» Exercise prompt:
Repeat the listing in full, preserving every character.

- - -

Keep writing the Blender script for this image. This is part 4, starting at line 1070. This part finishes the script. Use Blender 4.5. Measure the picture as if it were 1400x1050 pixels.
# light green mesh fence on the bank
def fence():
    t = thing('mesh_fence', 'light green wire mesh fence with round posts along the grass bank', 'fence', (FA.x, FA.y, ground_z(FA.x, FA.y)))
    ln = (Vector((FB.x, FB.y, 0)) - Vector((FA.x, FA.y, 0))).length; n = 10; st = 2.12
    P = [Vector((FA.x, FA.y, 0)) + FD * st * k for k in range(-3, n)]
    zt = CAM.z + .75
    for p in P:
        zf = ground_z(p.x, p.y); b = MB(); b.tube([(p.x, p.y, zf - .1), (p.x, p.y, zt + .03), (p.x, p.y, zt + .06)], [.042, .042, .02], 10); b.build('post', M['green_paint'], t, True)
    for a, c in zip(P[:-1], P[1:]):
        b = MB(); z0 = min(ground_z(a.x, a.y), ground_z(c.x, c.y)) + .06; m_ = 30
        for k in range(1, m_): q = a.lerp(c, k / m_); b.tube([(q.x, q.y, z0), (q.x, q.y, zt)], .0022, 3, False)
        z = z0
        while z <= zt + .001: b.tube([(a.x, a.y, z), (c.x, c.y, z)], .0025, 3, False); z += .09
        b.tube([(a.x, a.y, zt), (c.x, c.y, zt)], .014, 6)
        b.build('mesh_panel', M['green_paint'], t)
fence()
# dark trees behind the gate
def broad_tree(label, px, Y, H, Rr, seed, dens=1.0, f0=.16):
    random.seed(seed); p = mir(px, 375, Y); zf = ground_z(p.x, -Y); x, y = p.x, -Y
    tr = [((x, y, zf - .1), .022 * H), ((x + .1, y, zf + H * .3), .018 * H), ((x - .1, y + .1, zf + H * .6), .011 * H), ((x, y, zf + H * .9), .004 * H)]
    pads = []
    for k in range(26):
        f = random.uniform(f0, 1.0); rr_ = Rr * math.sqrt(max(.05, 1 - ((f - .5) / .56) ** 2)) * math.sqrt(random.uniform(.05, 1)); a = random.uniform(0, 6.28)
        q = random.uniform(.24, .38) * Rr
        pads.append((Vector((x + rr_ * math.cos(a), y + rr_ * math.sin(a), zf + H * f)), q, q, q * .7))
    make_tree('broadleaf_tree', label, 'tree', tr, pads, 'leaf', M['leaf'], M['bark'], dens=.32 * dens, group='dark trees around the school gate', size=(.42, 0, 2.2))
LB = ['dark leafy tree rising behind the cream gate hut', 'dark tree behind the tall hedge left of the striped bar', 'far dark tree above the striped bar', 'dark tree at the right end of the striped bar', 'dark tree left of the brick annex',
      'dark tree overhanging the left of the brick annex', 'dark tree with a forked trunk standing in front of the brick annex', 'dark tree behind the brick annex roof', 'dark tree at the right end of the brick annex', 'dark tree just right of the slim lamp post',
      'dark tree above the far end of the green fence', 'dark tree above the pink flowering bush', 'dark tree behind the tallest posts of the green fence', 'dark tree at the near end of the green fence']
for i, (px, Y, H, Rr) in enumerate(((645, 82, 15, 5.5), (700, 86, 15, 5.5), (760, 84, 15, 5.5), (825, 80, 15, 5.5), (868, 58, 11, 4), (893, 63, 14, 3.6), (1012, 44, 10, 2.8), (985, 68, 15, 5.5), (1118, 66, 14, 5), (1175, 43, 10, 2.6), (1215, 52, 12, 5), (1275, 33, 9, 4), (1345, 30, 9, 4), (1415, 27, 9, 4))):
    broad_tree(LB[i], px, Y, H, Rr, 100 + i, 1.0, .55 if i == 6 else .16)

- - -

» Output for this task:
Keep writing the Blender script for this image. This is part 4, starting at line 1070. This part finishes the script. Use Blender 4.5. Measure the picture as if it were 1400x1050 pixels.
# light green mesh fence on the bank
def fence():
    t = thing('mesh_fence', 'light green wire mesh fence with round posts along the grass bank', 'fence', (FA.x, FA.y, ground_z(FA.x, FA.y)))
    ln = (Vector((FB.x, FB.y, 0)) - Vector((FA.x, FA.y, 0))).length; n = 10; st = 2.12
    P = [Vector((FA.x, FA.y, 0)) + FD * st * k for k in range(-3, n)]
    zt = CAM.z + .75
    for p in P:
        zf = ground_z(p.x, p.y); b = MB(); b.tube([(p.x, p.y, zf - .1), (p.x, p.y, zt + .03), (p.x, p.y, zt + .06)], [.042, .042, .02], 10); b.build('post', M['green_paint'], t, True)
    for a, c in zip(P[:-1], P[1:]):
        b = MB(); z0 = min(ground_z(a.x, a.y), ground_z(c.x, c.y)) + .06; m_ = 30
        for k in range(1, m_): q = a.lerp(c, k / m_); b.tube([(q.x, q.y, z0), (q.x, q.y, zt)], .0022, 3, False)
        z = z0
        while z <= zt + .001: b.tube([(a.x, a.y, z), (c.x, c.y, z)], .0025, 3, False); z += .09
        b.tube([(a.x, a.y, zt), (c.x, c.y, zt)], .014, 6)
        b.build('mesh_panel', M['green_paint'], t)
fence()
# dark trees behind the gate
def broad_tree(label, px, Y, H, Rr, seed, dens=1.0, f0=.16):
    random.seed(seed); p = mir(px, 375, Y); zf = ground_z(p.x, -Y); x, y = p.x, -Y
    tr = [((x, y, zf - .1), .022 * H), ((x + .1, y, zf + H * .3), .018 * H), ((x - .1, y + .1, zf + H * .6), .011 * H), ((x, y, zf + H * .9), .004 * H)]
    pads = []
    for k in range(26):
        f = random.uniform(f0, 1.0); rr_ = Rr * math.sqrt(max(.05, 1 - ((f - .5) / .56) ** 2)) * math.sqrt(random.uniform(.05, 1)); a = random.uniform(0, 6.28)
        q = random.uniform(.24, .38) * Rr
        pads.append((Vector((x + rr_ * math.cos(a), y + rr_ * math.sin(a), zf + H * f)), q, q, q * .7))
    make_tree('broadleaf_tree', label, 'tree', tr, pads, 'leaf', M['leaf'], M['bark'], dens=.32 * dens, group='dark trees around the school gate', size=(.42, 0, 2.2))
LB = ['dark leafy tree rising behind the cream gate hut', 'dark tree behind the tall hedge left of the striped bar', 'far dark tree above the striped bar', 'dark tree at the right end of the striped bar', 'dark tree left of the brick annex',
      'dark tree overhanging the left of the brick annex', 'dark tree with a forked trunk standing in front of the brick annex', 'dark tree behind the brick annex roof', 'dark tree at the right end of the brick annex', 'dark tree just right of the slim lamp post',
      'dark tree above the far end of the green fence', 'dark tree above the pink flowering bush', 'dark tree behind the tallest posts of the green fence', 'dark tree at the near end of the green fence']
for i, (px, Y, H, Rr) in enumerate(((645, 82, 15, 5.5), (700, 86, 15, 5.5), (760, 84, 15, 5.5), (825, 80, 15, 5.5), (868, 58, 11, 4), (893, 63, 14, 3.6), (1012, 44, 10, 2.8), (985, 68, 15, 5.5), (1118, 66, 14, 5), (1175, 43, 10, 2.6), (1215, 52, 12, 5), (1275, 33, 9, 4), (1345, 30, 9, 4), (1415, 27, 9, 4))):
    broad_tree(LB[i], px, Y, H, Rr, 100 + i, 1.0, .55 if i == 6 else .16)